Another Look At Don Quixote

“Much is being said this year about “Don Quixote,” in celebration of the 400th anniversary of its publication. And indeed, much has always been said about this extraordinary epic, narrating the misadventures of a half-mad hidalgo who seeks to re-establish the traditions of knight errantry. Faulkner reread it annually; Lionel Trilling said all prose fiction was a variation on its themes. But aside from its literary achievements, “Don Quixote” sheds oblique light on an era when Spain’s Islamic culture forcibly came to an end.”

Rowling Calls Teen Reporters

The increasingly reclusive JK Rowling is limiting her contacts with the press. “Rowling has refused to grant interviews to British journalists for two years. Her only contact with the media on the release of the new book will be through ‘cub reporters’ under 16, who will be selected for a ‘press conference’ through competitions. Emerson Spartz, an 18-year-old student from Indiana, was asleep at 9am when his telephone rang. A Scottish voice asked ‘Hello, Emerson? This is Jo. You believe me, don’t you’?”

NY Library Starts Digital Borrowing Library

The New York Public Library says it is “making 700 books — from classics to current best sellers — available to members in digital audio form for downloading onto PCs, CD players and portable listening devices. Users can listen to digital audio books through a computer, burn them to CDs or transfer them to many portable devices, library officials said. Digital audio books are available for free to members through the library’s Web site. Users can borrow up to 10 digital books at a time, and after 21 days the materials will be automatically checked in and made available to others.”

A Wonderful Romance – Gay Romance Novel Looks For Success

Is the gay male romance novel coming into its own? It’s “a world where there are never cowards, only condoms; each of the heroes has a brain, even if it takes until the end of the story for one of them to use it; and the abs, if not tin, most likely resemble iron.” This month, encouraged by successes so far, publisher is “aiming for the big time, with 12,500 copies of ‘Hot Sauce’ in print and fervent hopes that with gay marriage in the news — and legal in their own state — gay men may be more willing than ever to claim their inner Cinderella and read up on Prince Charming.”

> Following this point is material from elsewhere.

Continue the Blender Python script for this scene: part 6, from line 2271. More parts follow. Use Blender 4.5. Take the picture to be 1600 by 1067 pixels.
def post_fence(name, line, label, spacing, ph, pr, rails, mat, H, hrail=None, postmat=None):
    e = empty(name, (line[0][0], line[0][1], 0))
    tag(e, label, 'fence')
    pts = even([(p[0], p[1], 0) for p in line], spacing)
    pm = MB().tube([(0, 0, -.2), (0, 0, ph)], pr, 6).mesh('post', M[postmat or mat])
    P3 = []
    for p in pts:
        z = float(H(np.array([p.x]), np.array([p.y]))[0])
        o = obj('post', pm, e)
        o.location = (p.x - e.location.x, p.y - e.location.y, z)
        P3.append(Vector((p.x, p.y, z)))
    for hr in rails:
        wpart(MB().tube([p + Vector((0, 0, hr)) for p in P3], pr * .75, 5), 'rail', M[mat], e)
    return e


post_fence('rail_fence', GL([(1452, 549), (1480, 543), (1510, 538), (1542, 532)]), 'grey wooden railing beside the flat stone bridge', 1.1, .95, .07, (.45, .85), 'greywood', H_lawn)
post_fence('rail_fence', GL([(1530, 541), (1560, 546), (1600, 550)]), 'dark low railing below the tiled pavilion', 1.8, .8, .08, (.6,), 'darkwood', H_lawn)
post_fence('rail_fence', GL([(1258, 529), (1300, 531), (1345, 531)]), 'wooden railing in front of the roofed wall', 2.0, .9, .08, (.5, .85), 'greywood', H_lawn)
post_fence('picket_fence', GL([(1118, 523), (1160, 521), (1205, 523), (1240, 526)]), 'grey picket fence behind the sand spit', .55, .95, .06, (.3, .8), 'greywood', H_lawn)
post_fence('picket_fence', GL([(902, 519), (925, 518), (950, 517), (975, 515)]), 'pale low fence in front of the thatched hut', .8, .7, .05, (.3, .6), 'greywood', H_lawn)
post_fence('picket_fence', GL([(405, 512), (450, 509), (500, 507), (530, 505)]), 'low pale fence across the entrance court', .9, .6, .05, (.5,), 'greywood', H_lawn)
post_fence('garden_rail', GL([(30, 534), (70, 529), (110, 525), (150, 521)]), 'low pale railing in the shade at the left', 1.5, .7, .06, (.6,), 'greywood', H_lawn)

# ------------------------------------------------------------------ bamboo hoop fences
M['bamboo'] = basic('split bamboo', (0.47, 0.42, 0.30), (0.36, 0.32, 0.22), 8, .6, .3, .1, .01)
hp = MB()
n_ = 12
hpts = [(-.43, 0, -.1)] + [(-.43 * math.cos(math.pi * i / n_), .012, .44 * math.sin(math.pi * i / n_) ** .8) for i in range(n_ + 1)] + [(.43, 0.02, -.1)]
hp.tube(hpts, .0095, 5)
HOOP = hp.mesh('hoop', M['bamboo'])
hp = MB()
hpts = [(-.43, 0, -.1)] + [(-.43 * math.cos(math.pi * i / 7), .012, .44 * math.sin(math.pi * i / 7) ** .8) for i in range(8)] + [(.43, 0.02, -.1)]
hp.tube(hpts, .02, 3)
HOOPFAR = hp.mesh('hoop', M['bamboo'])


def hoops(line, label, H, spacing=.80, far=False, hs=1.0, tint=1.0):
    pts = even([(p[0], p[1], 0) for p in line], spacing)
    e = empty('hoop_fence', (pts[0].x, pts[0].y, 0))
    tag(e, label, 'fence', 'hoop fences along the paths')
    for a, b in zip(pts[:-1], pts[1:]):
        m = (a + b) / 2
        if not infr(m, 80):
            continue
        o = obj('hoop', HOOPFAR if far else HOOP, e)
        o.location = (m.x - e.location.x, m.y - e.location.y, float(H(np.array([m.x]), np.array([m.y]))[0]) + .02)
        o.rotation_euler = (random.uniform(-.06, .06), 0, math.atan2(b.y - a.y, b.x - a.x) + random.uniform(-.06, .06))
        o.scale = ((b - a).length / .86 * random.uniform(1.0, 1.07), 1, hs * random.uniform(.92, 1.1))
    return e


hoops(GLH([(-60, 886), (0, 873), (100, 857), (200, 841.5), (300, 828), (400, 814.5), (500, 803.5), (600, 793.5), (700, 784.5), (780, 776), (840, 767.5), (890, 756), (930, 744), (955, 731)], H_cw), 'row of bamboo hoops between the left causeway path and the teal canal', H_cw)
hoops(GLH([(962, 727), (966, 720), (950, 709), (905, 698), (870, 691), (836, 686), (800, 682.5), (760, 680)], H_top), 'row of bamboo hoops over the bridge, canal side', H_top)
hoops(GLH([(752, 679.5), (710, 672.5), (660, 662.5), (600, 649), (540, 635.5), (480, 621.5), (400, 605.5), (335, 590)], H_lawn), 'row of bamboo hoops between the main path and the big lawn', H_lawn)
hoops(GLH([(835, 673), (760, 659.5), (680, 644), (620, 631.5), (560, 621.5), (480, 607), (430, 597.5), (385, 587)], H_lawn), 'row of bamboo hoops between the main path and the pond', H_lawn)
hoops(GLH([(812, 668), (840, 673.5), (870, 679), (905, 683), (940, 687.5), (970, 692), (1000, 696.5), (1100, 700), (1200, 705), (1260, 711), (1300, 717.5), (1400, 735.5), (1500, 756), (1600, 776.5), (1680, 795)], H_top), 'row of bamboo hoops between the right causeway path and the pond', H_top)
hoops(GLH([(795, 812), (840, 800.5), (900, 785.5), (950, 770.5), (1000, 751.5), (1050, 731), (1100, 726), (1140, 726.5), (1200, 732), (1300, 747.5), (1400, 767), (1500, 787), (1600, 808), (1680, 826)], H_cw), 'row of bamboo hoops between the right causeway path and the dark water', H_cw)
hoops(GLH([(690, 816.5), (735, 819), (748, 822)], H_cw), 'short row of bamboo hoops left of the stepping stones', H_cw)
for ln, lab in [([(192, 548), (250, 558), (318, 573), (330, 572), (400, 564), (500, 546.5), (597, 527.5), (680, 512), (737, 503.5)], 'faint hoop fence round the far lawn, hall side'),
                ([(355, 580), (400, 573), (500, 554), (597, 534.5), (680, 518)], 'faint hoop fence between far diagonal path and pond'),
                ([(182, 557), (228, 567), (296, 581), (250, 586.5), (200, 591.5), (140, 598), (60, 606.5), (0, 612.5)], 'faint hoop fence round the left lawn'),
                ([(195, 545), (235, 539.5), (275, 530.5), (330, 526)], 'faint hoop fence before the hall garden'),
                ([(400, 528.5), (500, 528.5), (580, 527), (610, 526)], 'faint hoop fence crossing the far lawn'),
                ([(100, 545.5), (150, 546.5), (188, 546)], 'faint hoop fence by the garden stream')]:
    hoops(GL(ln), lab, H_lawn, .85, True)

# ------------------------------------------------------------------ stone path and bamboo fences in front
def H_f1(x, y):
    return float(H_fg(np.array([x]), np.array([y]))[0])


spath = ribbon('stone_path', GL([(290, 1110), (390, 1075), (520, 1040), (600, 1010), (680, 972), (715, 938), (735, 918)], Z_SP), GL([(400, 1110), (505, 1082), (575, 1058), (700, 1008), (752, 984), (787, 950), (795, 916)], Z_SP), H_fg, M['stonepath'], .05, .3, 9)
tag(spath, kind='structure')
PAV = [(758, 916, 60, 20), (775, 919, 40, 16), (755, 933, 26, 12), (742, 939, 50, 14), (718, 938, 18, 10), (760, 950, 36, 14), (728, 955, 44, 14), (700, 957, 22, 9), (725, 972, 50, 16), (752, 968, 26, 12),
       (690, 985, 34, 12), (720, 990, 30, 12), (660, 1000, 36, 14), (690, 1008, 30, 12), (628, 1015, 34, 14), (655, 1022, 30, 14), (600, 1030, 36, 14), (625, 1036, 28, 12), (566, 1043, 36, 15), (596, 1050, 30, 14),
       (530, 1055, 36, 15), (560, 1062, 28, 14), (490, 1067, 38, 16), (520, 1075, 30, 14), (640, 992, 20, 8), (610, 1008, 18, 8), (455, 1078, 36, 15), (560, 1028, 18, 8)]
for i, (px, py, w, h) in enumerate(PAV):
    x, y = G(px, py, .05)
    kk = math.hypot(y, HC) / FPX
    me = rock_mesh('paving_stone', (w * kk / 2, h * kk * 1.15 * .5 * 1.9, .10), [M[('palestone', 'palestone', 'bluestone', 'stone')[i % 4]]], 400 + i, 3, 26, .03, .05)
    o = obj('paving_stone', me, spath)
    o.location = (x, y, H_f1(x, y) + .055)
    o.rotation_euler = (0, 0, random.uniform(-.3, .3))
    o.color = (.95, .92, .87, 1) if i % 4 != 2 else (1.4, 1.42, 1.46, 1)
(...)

Da Vinci Code Spurs Interest In Cracking CIA Sculpture

“The race to find the secrets of Kryptos, a sculpture inside a courtyard at the CIA’s heavily guarded headquarters in Langley, Virginia, may be reaching a climax. And interest has soared since Dan Brown hid references to Kryptos on the cover design for his bestselling novel The Da Vinci Code, and suggested it might play a role in his next novel, The Solomon Key.”

Europe Gets Into The Crime Wave

Where once crime fiction came from downtown Los Angeles, or the east end of London, these days the best are from Europe. “Traditionally, British readers have a horror of translated novels. Europeans have always bought up our crime writers, from PD James to Ian Rankin, but we’re a nation for whom the words ‘French exchange’ still have the power to instil terror. Yet sales of translated European crime fiction have increased fivefold in the past four years.”

The Big-Box Bookstore Dilemma

“A new bookstore such as the latest Barnes & Noble behemoth — 36,000 square feet spread out across two floors — that opened a week and a half ago in the Chicago Loop neatly encapsulates the 21st Century booksellers’ problem: Is it all about the classics — or the cappuccino? And how can an establishment that sells books — each one a rectangular homage to intellectual independence — be cogs in a bland, homogenous corporate machine that has been accused of mashing smaller independent bookstores into goo?”

Who Counts In Chicago Publishing?

“For years, Oprah reigned supreme as the city’s bookselling heavyweight, metaphorically speaking, only to take a break and then return to the classics–Faulkner anyone? While this was happening, an heiress to a pill-pushing fortune turned the world of words on its head when she made Chicago’s venerable little Poetry magazine the Valhalla of verse by giving it a god’s fortune. So there you have the beauty and mystery of Chicago’s book world: Oprah and Poetry.”

The Great Book Giveaway (Will You Read It Then?)

Robert Chalmers’ book has been a critical success, but it hasn’t been selling well. So he’s decided to hit the streets of London to give it away. “The likes of HarperCollins and Macmillan can blanket-bomb towns with those huge bookshop displays. I’ve always wondered whether ‘ordinary people’ with no influence or literary connections would actually like my books – I mean, it’s not like they’re Dostoyevsky or something. So, we had this joke in the pub a while ago… and now, well, here we are.”